> INFORMATION SUPPLIED
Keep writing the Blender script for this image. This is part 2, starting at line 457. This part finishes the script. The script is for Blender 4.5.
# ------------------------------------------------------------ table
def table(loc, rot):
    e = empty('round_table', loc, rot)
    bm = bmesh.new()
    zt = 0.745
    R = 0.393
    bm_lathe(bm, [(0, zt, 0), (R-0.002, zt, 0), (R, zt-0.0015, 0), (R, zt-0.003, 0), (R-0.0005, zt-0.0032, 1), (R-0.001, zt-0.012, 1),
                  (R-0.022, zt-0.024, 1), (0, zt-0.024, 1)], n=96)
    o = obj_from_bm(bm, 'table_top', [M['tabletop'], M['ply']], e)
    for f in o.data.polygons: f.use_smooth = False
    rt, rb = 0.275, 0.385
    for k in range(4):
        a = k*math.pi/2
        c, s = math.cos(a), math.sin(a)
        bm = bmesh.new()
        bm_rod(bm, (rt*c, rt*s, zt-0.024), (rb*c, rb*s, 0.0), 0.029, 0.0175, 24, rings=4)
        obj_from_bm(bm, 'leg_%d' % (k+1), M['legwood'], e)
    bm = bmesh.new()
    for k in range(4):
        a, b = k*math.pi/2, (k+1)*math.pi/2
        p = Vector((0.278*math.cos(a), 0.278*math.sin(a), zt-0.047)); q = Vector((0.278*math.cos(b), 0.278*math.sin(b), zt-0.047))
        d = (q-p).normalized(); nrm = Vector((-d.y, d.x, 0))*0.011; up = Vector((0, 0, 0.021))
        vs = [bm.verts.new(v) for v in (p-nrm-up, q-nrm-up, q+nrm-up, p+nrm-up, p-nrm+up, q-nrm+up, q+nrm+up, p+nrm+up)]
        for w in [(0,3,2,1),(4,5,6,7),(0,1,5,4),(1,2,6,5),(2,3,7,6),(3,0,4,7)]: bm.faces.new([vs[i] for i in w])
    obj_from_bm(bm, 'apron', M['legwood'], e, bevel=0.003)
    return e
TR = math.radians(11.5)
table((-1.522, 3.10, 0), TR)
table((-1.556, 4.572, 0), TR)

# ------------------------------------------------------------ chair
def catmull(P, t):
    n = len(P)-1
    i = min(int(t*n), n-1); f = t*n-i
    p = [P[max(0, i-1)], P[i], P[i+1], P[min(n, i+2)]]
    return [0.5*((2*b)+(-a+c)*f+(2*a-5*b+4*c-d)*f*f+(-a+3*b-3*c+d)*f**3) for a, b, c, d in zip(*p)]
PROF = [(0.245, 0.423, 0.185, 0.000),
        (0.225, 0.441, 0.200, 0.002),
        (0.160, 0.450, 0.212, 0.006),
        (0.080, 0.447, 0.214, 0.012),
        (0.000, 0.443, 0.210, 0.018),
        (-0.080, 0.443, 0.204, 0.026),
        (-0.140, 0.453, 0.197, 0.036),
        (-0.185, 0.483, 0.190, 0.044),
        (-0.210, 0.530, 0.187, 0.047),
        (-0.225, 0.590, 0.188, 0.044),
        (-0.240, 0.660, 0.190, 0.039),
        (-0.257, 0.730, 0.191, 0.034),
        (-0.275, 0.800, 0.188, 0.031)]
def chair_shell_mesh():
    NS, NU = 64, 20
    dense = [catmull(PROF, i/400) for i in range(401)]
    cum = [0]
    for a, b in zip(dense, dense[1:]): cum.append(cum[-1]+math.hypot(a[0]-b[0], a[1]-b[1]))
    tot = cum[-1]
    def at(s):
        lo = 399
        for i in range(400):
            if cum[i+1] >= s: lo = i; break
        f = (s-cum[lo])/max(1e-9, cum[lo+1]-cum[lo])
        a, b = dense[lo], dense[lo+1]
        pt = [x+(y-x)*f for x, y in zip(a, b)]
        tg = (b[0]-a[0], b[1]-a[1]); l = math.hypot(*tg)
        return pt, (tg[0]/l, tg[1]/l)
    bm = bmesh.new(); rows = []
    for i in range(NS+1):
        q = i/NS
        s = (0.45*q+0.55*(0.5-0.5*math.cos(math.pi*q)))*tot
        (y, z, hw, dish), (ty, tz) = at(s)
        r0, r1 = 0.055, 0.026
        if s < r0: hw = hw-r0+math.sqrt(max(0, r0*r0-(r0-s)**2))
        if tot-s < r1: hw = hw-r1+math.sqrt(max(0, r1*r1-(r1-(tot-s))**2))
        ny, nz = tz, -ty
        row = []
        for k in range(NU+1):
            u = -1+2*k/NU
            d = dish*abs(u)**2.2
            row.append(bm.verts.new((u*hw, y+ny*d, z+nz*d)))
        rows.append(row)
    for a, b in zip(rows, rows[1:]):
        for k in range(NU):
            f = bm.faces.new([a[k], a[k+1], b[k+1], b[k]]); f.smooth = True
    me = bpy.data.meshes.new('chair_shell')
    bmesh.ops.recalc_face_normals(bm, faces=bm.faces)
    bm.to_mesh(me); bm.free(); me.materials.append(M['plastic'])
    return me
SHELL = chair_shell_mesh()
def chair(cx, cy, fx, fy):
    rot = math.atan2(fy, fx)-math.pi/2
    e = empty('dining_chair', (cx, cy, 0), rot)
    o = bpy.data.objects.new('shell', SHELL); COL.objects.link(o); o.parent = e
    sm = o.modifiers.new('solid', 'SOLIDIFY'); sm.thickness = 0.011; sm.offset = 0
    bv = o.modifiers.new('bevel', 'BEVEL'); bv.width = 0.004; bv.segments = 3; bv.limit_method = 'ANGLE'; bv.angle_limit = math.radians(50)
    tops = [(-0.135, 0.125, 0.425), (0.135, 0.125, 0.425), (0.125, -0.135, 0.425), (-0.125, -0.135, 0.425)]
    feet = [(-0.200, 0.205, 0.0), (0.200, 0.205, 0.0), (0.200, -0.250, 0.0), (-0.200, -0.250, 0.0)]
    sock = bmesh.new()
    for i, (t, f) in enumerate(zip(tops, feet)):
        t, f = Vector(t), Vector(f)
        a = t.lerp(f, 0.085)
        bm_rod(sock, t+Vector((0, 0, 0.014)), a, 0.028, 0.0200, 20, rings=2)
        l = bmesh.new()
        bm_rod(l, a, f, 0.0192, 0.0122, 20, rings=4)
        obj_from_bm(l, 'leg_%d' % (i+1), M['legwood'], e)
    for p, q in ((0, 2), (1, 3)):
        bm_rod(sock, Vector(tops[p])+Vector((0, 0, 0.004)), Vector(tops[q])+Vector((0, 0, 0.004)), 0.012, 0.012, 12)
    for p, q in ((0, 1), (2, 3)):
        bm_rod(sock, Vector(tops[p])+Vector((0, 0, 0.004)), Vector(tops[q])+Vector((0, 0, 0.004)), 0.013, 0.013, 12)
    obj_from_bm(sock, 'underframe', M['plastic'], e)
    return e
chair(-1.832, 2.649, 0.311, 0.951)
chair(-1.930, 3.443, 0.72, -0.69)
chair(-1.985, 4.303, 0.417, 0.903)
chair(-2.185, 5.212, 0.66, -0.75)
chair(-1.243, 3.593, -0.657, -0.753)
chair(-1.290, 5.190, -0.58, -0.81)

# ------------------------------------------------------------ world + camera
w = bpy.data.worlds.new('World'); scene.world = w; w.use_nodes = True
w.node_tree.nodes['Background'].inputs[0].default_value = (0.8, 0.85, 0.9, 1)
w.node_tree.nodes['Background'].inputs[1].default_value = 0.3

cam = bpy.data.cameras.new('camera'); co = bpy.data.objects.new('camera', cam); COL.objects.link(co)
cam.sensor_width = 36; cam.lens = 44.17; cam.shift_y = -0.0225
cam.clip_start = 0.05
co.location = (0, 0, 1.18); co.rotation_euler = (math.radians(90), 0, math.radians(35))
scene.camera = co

> STATED PROBLEM
Restate the listing in full, word for word.

> ANSWER TO THE TASK
Keep writing the Blender script for this image. This is part 2, starting at line 457. This part finishes the script. The script is for Blender 4.5.
# ------------------------------------------------------------ table
def table(loc, rot):
    e = empty('round_table', loc, rot)
    bm = bmesh.new()
    zt = 0.745
    R = 0.393
    bm_lathe(bm, [(0, zt, 0), (R-0.002, zt, 0), (R, zt-0.0015, 0), (R, zt-0.003, 0), (R-0.0005, zt-0.0032, 1), (R-0.001, zt-0.012, 1),
                  (R-0.022, zt-0.024, 1), (0, zt-0.024, 1)], n=96)
    o = obj_from_bm(bm, 'table_top', [M['tabletop'], M['ply']], e)
    for f in o.data.polygons: f.use_smooth = False
    rt, rb = 0.275, 0.385
    for k in range(4):
        a = k*math.pi/2
        c, s = math.cos(a), math.sin(a)
        bm = bmesh.new()
        bm_rod(bm, (rt*c, rt*s, zt-0.024), (rb*c, rb*s, 0.0), 0.029, 0.0175, 24, rings=4)
        obj_from_bm(bm, 'leg_%d' % (k+1), M['legwood'], e)
    bm = bmesh.new()
    for k in range(4):
        a, b = k*math.pi/2, (k+1)*math.pi/2
        p = Vector((0.278*math.cos(a), 0.278*math.sin(a), zt-0.047)); q = Vector((0.278*math.cos(b), 0.278*math.sin(b), zt-0.047))
        d = (q-p).normalized(); nrm = Vector((-d.y, d.x, 0))*0.011; up = Vector((0, 0, 0.021))
        vs = [bm.verts.new(v) for v in (p-nrm-up, q-nrm-up, q+nrm-up, p+nrm-up, p-nrm+up, q-nrm+up, q+nrm+up, p+nrm+up)]
        for w in [(0,3,2,1),(4,5,6,7),(0,1,5,4),(1,2,6,5),(2,3,7,6),(3,0,4,7)]: bm.faces.new([vs[i] for i in w])
    obj_from_bm(bm, 'apron', M['legwood'], e, bevel=0.003)
    return e
TR = math.radians(11.5)
table((-1.522, 3.10, 0), TR)
table((-1.556, 4.572, 0), TR)

# ------------------------------------------------------------ chair
def catmull(P, t):
    n = len(P)-1
    i = min(int(t*n), n-1); f = t*n-i
    p = [P[max(0, i-1)], P[i], P[i+1], P[min(n, i+2)]]
    return [0.5*((2*b)+(-a+c)*f+(2*a-5*b+4*c-d)*f*f+(-a+3*b-3*c+d)*f**3) for a, b, c, d in zip(*p)]
PROF = [(0.245, 0.423, 0.185, 0.000),
        (0.225, 0.441, 0.200, 0.002),
        (0.160, 0.450, 0.212, 0.006),
        (0.080, 0.447, 0.214, 0.012),
        (0.000, 0.443, 0.210, 0.018),
        (-0.080, 0.443, 0.204, 0.026),
        (-0.140, 0.453, 0.197, 0.036),
        (-0.185, 0.483, 0.190, 0.044),
        (-0.210, 0.530, 0.187, 0.047),
        (-0.225, 0.590, 0.188, 0.044),
        (-0.240, 0.660, 0.190, 0.039),
        (-0.257, 0.730, 0.191, 0.034),
        (-0.275, 0.800, 0.188, 0.031)]
def chair_shell_mesh():
    NS, NU = 64, 20
    dense = [catmull(PROF, i/400) for i in range(401)]
    cum = [0]
    for a, b in zip(dense, dense[1:]): cum.append(cum[-1]+math.hypot(a[0]-b[0], a[1]-b[1]))
    tot = cum[-1]
    def at(s):
        lo = 399
        for i in range(400):
            if cum[i+1] >= s: lo = i; break
        f = (s-cum[lo])/max(1e-9, cum[lo+1]-cum[lo])
        a, b = dense[lo], dense[lo+1]
        pt = [x+(y-x)*f for x, y in zip(a, b)]
        tg = (b[0]-a[0], b[1]-a[1]); l = math.hypot(*tg)
        return pt, (tg[0]/l, tg[1]/l)
    bm = bmesh.new(); rows = []
    for i in range(NS+1):
        q = i/NS
        s = (0.45*q+0.55*(0.5-0.5*math.cos(math.pi*q)))*tot
        (y, z, hw, dish), (ty, tz) = at(s)
        r0, r1 = 0.055, 0.026
        if s < r0: hw = hw-r0+math.sqrt(max(0, r0*r0-(r0-s)**2))
        if tot-s < r1: hw = hw-r1+math.sqrt(max(0, r1*r1-(r1-(tot-s))**2))
        ny, nz = tz, -ty
        row = []
        for k in range(NU+1):
            u = -1+2*k/NU
            d = dish*abs(u)**2.2
            row.append(bm.verts.new((u*hw, y+ny*d, z+nz*d)))
        rows.append(row)
    for a, b in zip(rows, rows[1:]):
        for k in range(NU):
            f = bm.faces.new([a[k], a[k+1], b[k+1], b[k]]); f.smooth = True
    me = bpy.data.meshes.new('chair_shell')
    bmesh.ops.recalc_face_normals(bm, faces=bm.faces)
    bm.to_mesh(me); bm.free(); me.materials.append(M['plastic'])
    return me
SHELL = chair_shell_mesh()
def chair(cx, cy, fx, fy):
    rot = math.atan2(fy, fx)-math.pi/2
    e = empty('dining_chair', (cx, cy, 0), rot)
    o = bpy.data.objects.new('shell', SHELL); COL.objects.link(o); o.parent = e
    sm = o.modifiers.new('solid', 'SOLIDIFY'); sm.thickness = 0.011; sm.offset = 0
    bv = o.modifiers.new('bevel', 'BEVEL'); bv.width = 0.004; bv.segments = 3; bv.limit_method = 'ANGLE'; bv.angle_limit = math.radians(50)
    tops = [(-0.135, 0.125, 0.425), (0.135, 0.125, 0.425), (0.125, -0.135, 0.425), (-0.125, -0.135, 0.425)]
    feet = [(-0.200, 0.205, 0.0), (0.200, 0.205, 0.0), (0.200, -0.250, 0.0), (-0.200, -0.250, 0.0)]
    sock = bmesh.new()
    for i, (t, f) in enumerate(zip(tops, feet)):
        t, f = Vector(t), Vector(f)
        a = t.lerp(f, 0.085)
        bm_rod(sock, t+Vector((0, 0, 0.014)), a, 0.028, 0.0200, 20, rings=2)
        l = bmesh.new()
        bm_rod(l, a, f, 0.0192, 0.0122, 20, rings=4)
        obj_from_bm(l, 'leg_%d' % (i+1), M['legwood'], e)
    for p, q in ((0, 2), (1, 3)):
        bm_rod(sock, Vector(tops[p])+Vector((0, 0, 0.004)), Vector(tops[q])+Vector((0, 0, 0.004)), 0.012, 0.012, 12)
    for p, q in ((0, 1), (2, 3)):
        bm_rod(sock, Vector(tops[p])+Vector((0, 0, 0.004)), Vector(tops[q])+Vector((0, 0, 0.004)), 0.013, 0.013, 12)
    obj_from_bm(sock, 'underframe', M['plastic'], e)
    return e
chair(-1.832, 2.649, 0.311, 0.951)
chair(-1.930, 3.443, 0.72, -0.69)
chair(-1.985, 4.303, 0.417, 0.903)
chair(-2.185, 5.212, 0.66, -0.75)
chair(-1.243, 3.593, -0.657, -0.753)
chair(-1.290, 5.190, -0.58, -0.81)

# ------------------------------------------------------------ world + camera
w = bpy.data.worlds.new('World'); scene.world = w; w.use_nodes = True
w.node_tree.nodes['Background'].inputs[0].default_value = (0.8, 0.85, 0.9, 1)
w.node_tree.nodes['Background'].inputs[1].default_value = 0.3

cam = bpy.data.cameras.new('camera'); co = bpy.data.objects.new('camera', cam); COL.objects.link(co)
cam.sensor_width = 36; cam.lens = 44.17; cam.shift_y = -0.0225
cam.clip_start = 0.05
co.location = (0, 0, 1.18); co.rotation_euler = (math.radians(90), 0, math.radians(35))
scene.camera = co